Barnaby Lashbrooke, founder of virtual assistant platform Time Etc, adds: "Ask many of the office workers of today, and they'd tell you their daily commutes and 9 til 6 routines are pointless. Portable devices have enabled fluidity in the workforce, with remote working now as normal as trudging into an office. In the next decade, we'll see that fluidity overtakes office-based work as the norm."

Key to this transformation will be virtual reality and its ability to foster collaboration among team members with or without them being in the same physical space. As a result, it will be easier for global workforces to interact with each other and, using one specific example, for employees on parental leave to work from home. This flexibility will also increase employee retention, and could give forward-thinking companies an edge over the next few years.

"Not only will people choose and change up where they work from, they'll also choose when," Lashbrooke continues. "Humans aren't programmed to work at their optimum between the hours of 9 and 5, we were simply told to do so. Offices will still exist for a small central team of key people, with hot-desking space for those who want to collaborate, but everything else will be done by freelancers or virtual staff.

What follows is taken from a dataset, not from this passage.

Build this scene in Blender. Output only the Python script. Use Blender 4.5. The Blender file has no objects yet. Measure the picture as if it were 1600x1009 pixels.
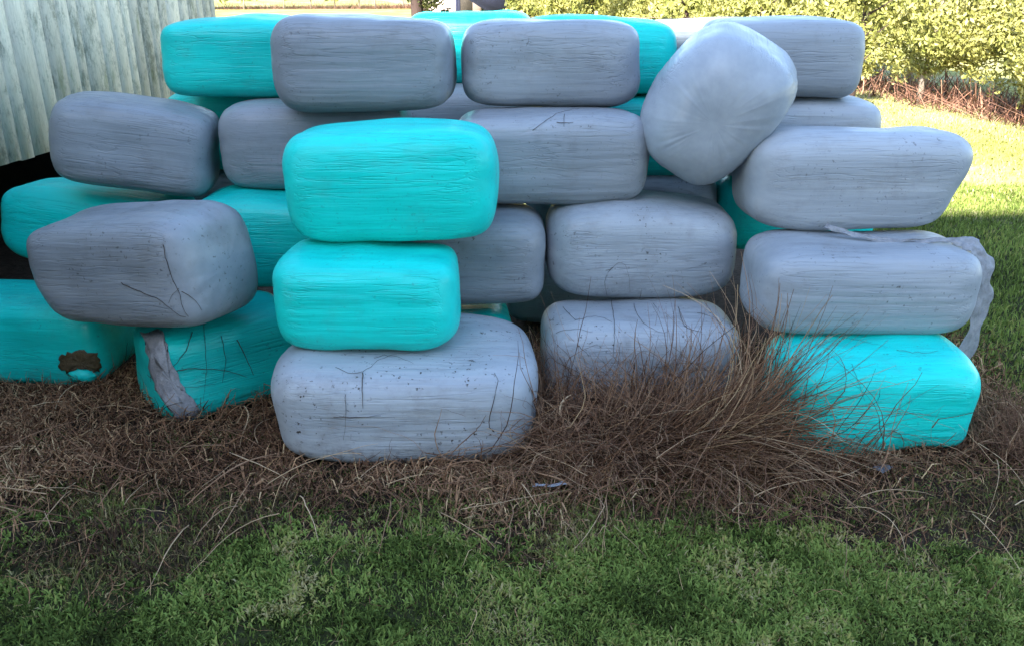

"Currently, employers are still insisting on face-time to foster collaboration, but conferencing technology will improve, especially now we've seen the advent of virtual reality to the mainstream. So that will eventually fade away. It sounds lonely, but it opens up opportunities for employees who can live where they want to, or where they can afford to, and could technically travel the world while working and earning."

Augmented reality (AR) may also have a role in certain industries such as for engineering, says Pearson, allowing them to better visualise their work and accelerate creativity.

He adds: "Many people are concerned about upcoming technology, but while machines will do machine work, it is comforting to think that the more advanced technology becomes, the more it forces us to focus on truly being human."